10. Cost Per View (CPV)

Cost-per-view (CPV) bidding is the default strategy to pay for TrueView video ads in Google Ads. With CPV bidding, you’ll pay for video views or interactions (e.g. clicks on call-to-action overlays, cards, etc.). A “view” is when someone watches 30 seconds of your video ad (or the whole duration if the ad is shorter than 30 seconds) or interacts with the ad, whichever comes first.

Bidding on individual views is only available for video ads. With Cost Per View, you set a bid limit at the campaign level, and that limit will be the maximum you’re willing to pay for every individual view or interaction with your video, whichever comes first.

You will only be charged for a view if someone watches your video for more than 30 seconds (or the whole video if it is shorter than 30 seconds).

With CPV and video ads reporting, you will be able to see how engaged users are with your content, where they choose to watch your videos, and when they stop watching your content.

Analyzing the performance of your video ads is crucial to the success of your campaign. By using the reporting tool in Google Ads, you will find metrics such as impressions, views, engagement, clicks, and also the type of audience your video ads are reaching.

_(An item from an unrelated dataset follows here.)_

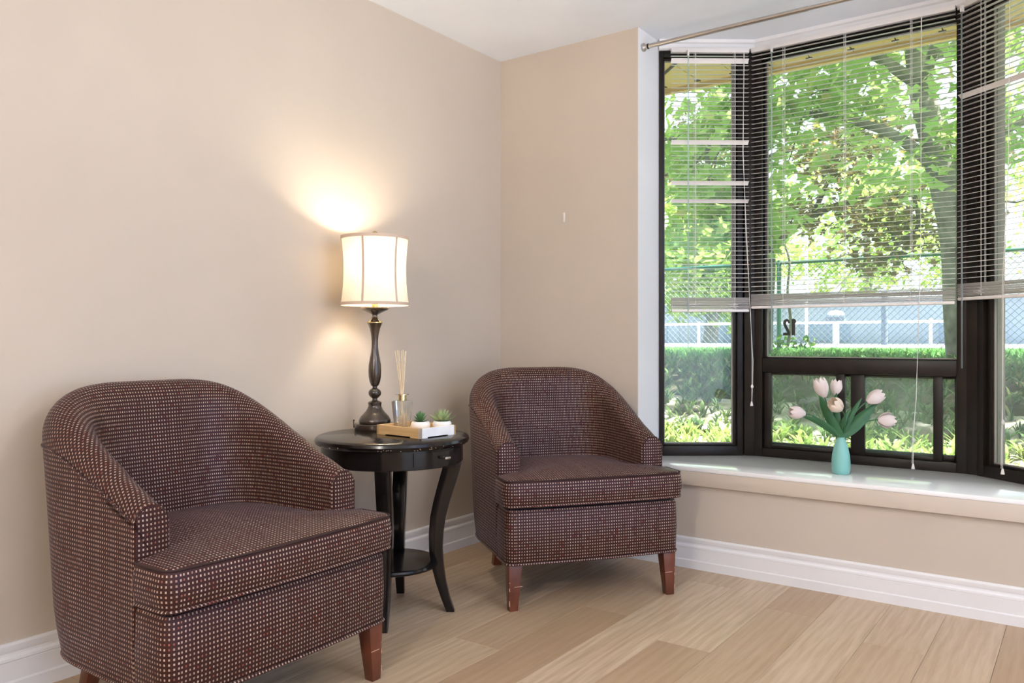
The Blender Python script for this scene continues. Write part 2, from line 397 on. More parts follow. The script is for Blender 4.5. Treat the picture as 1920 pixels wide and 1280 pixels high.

You should monitor this data very closely.

Caution with CPV

If your video campaign’s targeting is wide, be careful! If you’re getting thousands of views at a much cheaper cost, it probably won’t make sense for you to use CPV. Because you’re bidding on individual views, you will only want to spend money when it really counts. Therefore, if you have wider targeting this will be a lot more difficult to control.

Some of the automated bidding signals Google uses in all Smart Bidding strategies

User’s physical location

Google Ads can change bids based on the exact location (down to the city) of the user, even when the advertiser’s location targeting isn’t very specific.

User’s device

Google Ads can change bids for Target CPA or Target ROAS strategies (both have been explained in this article) based on whether someone is using a mobile device, a desktop (or laptop) computer, or a tablet.

Day of the week and time of day

Google Ads can change bids based on the user’s local time and day of the week (in their time zone).

Location intent

Google Ads can change bids based on someone’s location intent in addition to their physical location. For example, suppose you are a travel agency. Your bids can be optimized if someone is researching a destination you offer (e.g. “lisbon vacations july”) even if this user is not physically located there.

Ad content, format, and size

Google Ads can change bids based on the version of the ad that will be shown.

Remarketing list

Search, Display, and Hotel bids can be changed based on the remarketing list the user belongs to. Search and Display may also take into account the date when a user was added to that list. Search also considers each list a user is on for a given campaign or ad group.

User’s interface language

Google Ads can change bids based on the user’s language settings.

User’s browser and operating system

Google Ads can change bids based on the user’s browser and operating system.

If you have chosen your automated bidding strategy, remember: set it, but don’t forget it!

Automated bid strategies in Google Ads are a great way to save time while teaching the algorithm to optimize your campaign or ad group.

Automated bidding strategies require less time than manual bidding, that may be true. But it is not a “set it and forget it” deal.

My advice: use your calendar and set reminders to check them out from time to time. Don’t lose track of your metrics – otherwise, you might lose a lot – and I mean a lot – of money.